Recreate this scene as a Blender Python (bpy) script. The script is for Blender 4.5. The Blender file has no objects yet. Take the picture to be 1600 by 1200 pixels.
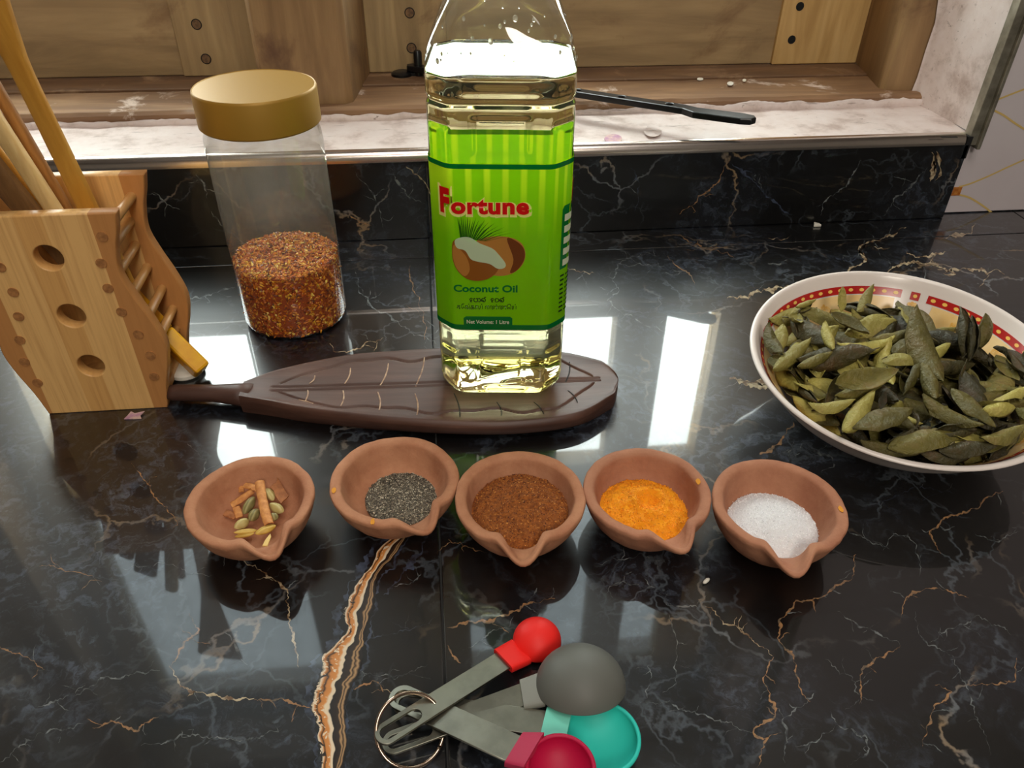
import bpy, bmesh, math, random
import numpy as np
from mathutils import Vector, Matrix, noise as mnoise

rnd = random.Random(7)
nrs = np.random.RandomState(11)
PI = math.pi
sc = bpy.context.scene
COL = sc.collection

# ------------------------------------------------------------------ camera
FPX = 1200.0
CAM_H = 0.33
_th, _ps, _ro = math.atan(.75), math.radians(6.2), math.radians(.54)
CF = Vector((math.sin(_ps)*math.cos(_th), math.cos(_ps)*math.cos(_th), -math.sin(_th)))
_r0 = Vector((math.cos(_ps), -math.sin(_ps), 0)); _u0 = _r0.cross(CF)
CR = math.cos(_ro)*_r0 + math.sin(_ro)*_u0
CU = -math.sin(_ro)*_r0 + math.cos(_ro)*_u0
CC = Vector((0, 0, CAM_H))
cam_d = bpy.data.cameras.new('camera'); cam = bpy.data.objects.new('camera', cam_d); COL.objects.link(cam)
cam_d.sensor_width = 36; cam_d.lens = 36*FPX/1600; cam_d.clip_start = .02; cam_d.clip_end = 200
m = Matrix((CR, CU, -CF)).transposed().to_4x4(); m.translation = CC
cam.matrix_world = m
sc.camera = cam

# ------------------------------------------------------------------ sky, lamp, added top fill, exposure
wd = bpy.data.worlds.new('sky'); sc.world = wd; wd.use_nodes = True
_bg = wd.node_tree.nodes['Background']
_bg.inputs['Color'].default_value = (.93, 1.0, .98, 1); _bg.inputs['Strength'].default_value = 16.0

def area(name, loc, target, sx, sy, power, color=(1, 1, 1), portal=False):
    d = bpy.data.lights.new(name, 'AREA'); d.shape = 'RECTANGLE'; d.size = sx; d.size_y = sy
    d.energy = power; d.color = color
    o = bpy.data.objects.new(name, d); COL.objects.link(o); o.location = loc
    o.rotation_euler = (Vector(target)-Vector(loc)).to_track_quat('-Z', 'Y').to_euler()
    if portal: d.cycles.is_portal = True
    return o
area('window_portal', (-.06, .98, .68), (-.06, 0, .68), 1.2, .95, 1, portal=True)
area('room_lamp', (.12, -.75, .95), (-.1, .6, .05), .3, .3, 6.5, (1, .92, .80))
area('top_fill', (.1, -.2, 1.55), (.1, .1, 0), .7, .7, 9.0, (1, .95, .88))  # added fill from above, brightens salt and leaf tops

sc.view_settings.view_transform = 'Standard'
try: sc.view_settings.look = 'None'
except Exception: pass
sc.view_settings.gamma = 1; sc.view_settings.exposure = 0.0
sc.view_settings.use_curve_mapping = False
sc.cycles.max_bounces = 14; sc.cycles.transparent_max_bounces = 24
sc.cycles.transmission_bounces = 14; sc.cycles.glossy_bounces = 6; sc.cycles.diffuse_bounces = 4
sc.cycles.sample_clamp_indirect = 8.0
sc.cycles.use_denoising = True

# ------------------------------------------------------------------ helpers
def ray(px, py): return CF + CR*((px-800)/FPX) + CU*((600-py)/FPX)
def at(px, py, z=0.0):
    d = ray(px, py); return CC + d*((z-CAM_H)/d.z)
def onwall(px, py, y):
    d = ray(px, py); return CC + d*(y/d.y)

def S(r, g, b):
    def f(c):
        c /= 255.0
        return c/12.92 if c <= .04045 else ((c+.055)/1.055)**2.4
    return (f(r), f(g), f(b), 1)

class MB:
    def __init__(s): s.v = []; s.f = []; s.uv = None; s.col = None
    def add(s, v, f):
        n = len(s.v); s.v += [tuple(p) for p in v]; s.f += [tuple(i+n for i in q) for q in f]; return s
    def box(s, x0, x1, y0, y1, z0, z1):
        v = [(x, y, z) for z in (z0, z1) for y in (y0, y1) for x in (x0, x1)]
        return s.add(v, [(0, 2, 3, 1), (4, 5, 7, 6), (0, 1, 5, 4), (2, 6, 7, 3), (0, 4, 6, 2), (1, 3, 7, 5)])
    def prism(s, pts, vec):
        """closed planar outline pts extruded along vec"""
        n = len(pts); vec = Vector(vec); a = [Vector(p) for p in pts]
        v = a + [p+vec for p in a]
        f = [tuple(range(n-1, -1, -1)), tuple(range(n, 2*n))]
        f += [(i, (i+1) % n, n+(i+1) % n, n+i) for i in range(n)]
        return s.add(v, f)
    def tube(s, path, r, n=10, closed=False, squash=1.0, caps=True):
        path = [Vector(p) for p in path]; k = len(path); rr = r if hasattr(r, '__len__') else [r]*k
        v = []; up = None
        for i, p in enumerate(path):
            if closed: t = path[(i+1) % k]-path[i-1]
            else: t = path[min(i+1, k-1)]-path[max(i-1, 0)]
            t.normalize()
            if up is None:
                up = Vector((0, 0, 1)) if abs(t.z) < .9 else Vector((1, 0, 0))
            a = t.cross(up).normalized(); b = a.cross(t).normalized(); up = b
            for j in range(n):
                w = 2*PI*j/n
                v.append(p + a*(math.cos(w)*rr[i]) + b*(math.sin(w)*rr[i]*squash))
        f = []
        for i in range(k if closed else k-1):
            for j in range(n):
                i2 = (i+1) % k
                f.append((i*n+j, i*n+(j+1) % n, i2*n+(j+1) % n, i2*n+j))
        if not closed and caps:
            f.append(tuple(range(n-1, -1, -1))); f.append(tuple((k-1)*n+j for j in range(n)))
        return s.add(v, f)
    def lathe(s, prof, n=48, c=(0, 0)):
        v = []; f = []
        for r, z in prof:
            for j in range(n):
                w = 2*PI*j/n; v.append((c[0]+r*math.cos(w), c[1]+r*math.sin(w), z))
        for i in range(len(prof)-1):
            for j in range(n): f.append((i*n+j, i*n+(j+1) % n, (i+1)*n+(j+1) % n, (i+1)*n+j))
        if prof[0][0] > 1e-6: f.append(tuple(range(n-1, -1, -1)))
        if prof[-1][0] > 1e-6: f.append(tuple((len(prof)-1)*n+j for j in range(n)))
        return s.add(v, f)
    def grid(s, rows):
        """rows: list of equally long lists of points"""
        k = len(rows[0]); v = [p for r in rows for p in r]
        f = [(i*k+j, i*k+j+1, (i+1)*k+j+1, (i+1)*k+j) for i in range(len(rows)-1) for j in range(k-1)]
        return s.add(v, f)
    def mesh(s, name, smooth=False):
        me = bpy.data.meshes.new(name); me.from_pydata(s.v, [], s.f)
        if smooth: me.polygons.foreach_set('use_smooth', [True]*len(me.polygons))
        if s.uv is not None:
            l = me.uv_layers.new(name='UVMap'); ix = np.zeros(len(me.loops), dtype=np.int32); me.loops.foreach_get('vertex_index', ix)
            l.data.foreach_set('uv', np.array(s.uv, dtype=np.float32)[ix].ravel())
        if s.col is not None:
            a = me.color_attributes.new('tint', 'FLOAT_COLOR', 'POINT')
            a.data.foreach_set('color', np.array(s.col, dtype=np.float32).ravel())
        me.update()
        return me
    def build(s, name, mat, parent=None, smooth=False, bevel=0, seg=2, sub=0, fixn=True, auto=None):
        me = s.mesh(name, smooth)
        if fixn:
            bm = bmesh.new(); bm.from_mesh(me); bmesh.ops.recalc_face_normals(bm, faces=bm.faces); bm.to_mesh(me); bm.free()
        if auto is not None:
            me.polygons.foreach_set('use_smooth', [True]*len(me.polygons)); me.set_sharp_from_angle(angle=math.radians(auto))
        return link(name, me, mat, parent, bevel, seg, sub)

def link(name, me, mat, parent=None, bevel=0, seg=2, sub=0):
    o = bpy.data.objects.new(name, me); COL.objects.link(o)
    if mat is not None:
        me.materials.clear(); me.materials.append(mat)
    if parent is not None: o.parent = parent
    if bevel:
        b = o.modifiers.new('bevel', 'BEVEL'); b.width = bevel; b.segments = seg; b.limit_method = 'ANGLE'; b.angle_limit = math.radians(40)
    if sub:
        u = o.modifiers.new('sub', 'SUBSURF'); u.levels = sub; u.render_levels = sub
    return o

def tag(o, label=None, cat=None, group=None, kind=None):
    if label: o['label'] = label
    if cat: o['category'] = cat
    if group: o['group'] = group
    if kind: o['kind'] = kind
    return o
def empty(name, loc=(0, 0, 0), rz=0, label=None, cat=None, group=None, kind=None):
    o = bpy.data.objects.new(name, None); COL.objects.link(o); o.empty_display_size = .02
    o.location = loc; o.rotation_euler = (0, 0, rz)
    return tag(o, label, cat, group, kind)

def plate(outlines, th, bevel=0.0, res=6):
    """2D outlines (first the outside, then holes) filled and extruded by th, as a mesh in the XY plane, z 0..th"""
    cu = bpy.data.curves.new('plate', 'CURVE'); cu.dimensions = '2D'; cu.fill_mode = 'BOTH'
    cu.extrude = th/2-bevel; cu.bevel_depth = bevel; cu.bevel_resolution = 1; cu.offset = -bevel
    for ol in outlines:
        sp = cu.splines.new('POLY'); sp.points.add(len(ol)-1); sp.use_cyclic_u = True
        for p, q in zip(sp.points, ol): p.co = (q[0], q[1], 0, 1)
    o = bpy.data.objects.new('plate', cu); COL.objects.link(o); bpy.context.view_layer.update()
    me = bpy.data.meshes.new_from_object(o.evaluated_get(bpy.context.evaluated_depsgraph_get()))
    bpy.data.objects.remove(o); bpy.data.curves.remove(cu)
    me.transform(Matrix.Translation((0, 0, th/2)))
    bm = bmesh.new(); bm.from_mesh(me); bmesh.ops.remove_doubles(bm, verts=bm.verts, dist=1e-6)
    bmesh.ops.recalc_face_normals(bm, faces=bm.faces); bm.to_mesh(me); bm.free()
    return me
def circle(cx, cy, rx, ry=None, n=24, rev=False):
    ry = rx if ry is None else ry
    p = [(cx+rx*math.cos(2*PI*i/n), cy+ry*math.sin(2*PI*i/n)) for i in range(n)]
    return p[::-1] if rev else p
def spline(pts, n=6, closed=False):
    """Catmull-Rom through pts"""
    P = [Vector(p) for p in pts]; k = len(P); out = []
    for i in range(k if closed else k-1):
        if closed: a, b, c, d = P[i-1], P[i], P[(i+1) % k], P[(i+2) % k]
        else: a, b, c, d = P[max(i-1, 0)], P[i], P[i+1], P[min(i+2, k-1)]
        for j in range(n):
            t = j/n
            out.append(.5*((2*b)+(c-a)*t+(2*a-5*b+4*c-d)*t*t+(3*b-a-3*c+d)*t**3))
    if not closed: out.append(P[-1])
    return out
def nz(x, y, z=0.0): return mnoise.noise(Vector((x, y, z)))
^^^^
[WHAT YOU SHOULD DO]
Copy whichever lines in the listing above contain the word "scene".

[RESULT OF THE TASK]
Recreate this scene as a Blender Python (bpy) script. The script is for Blender 4.5. The Blender file has no objects yet. Take the picture to be 1600 by 1200 pixels.
sc = bpy.context.scene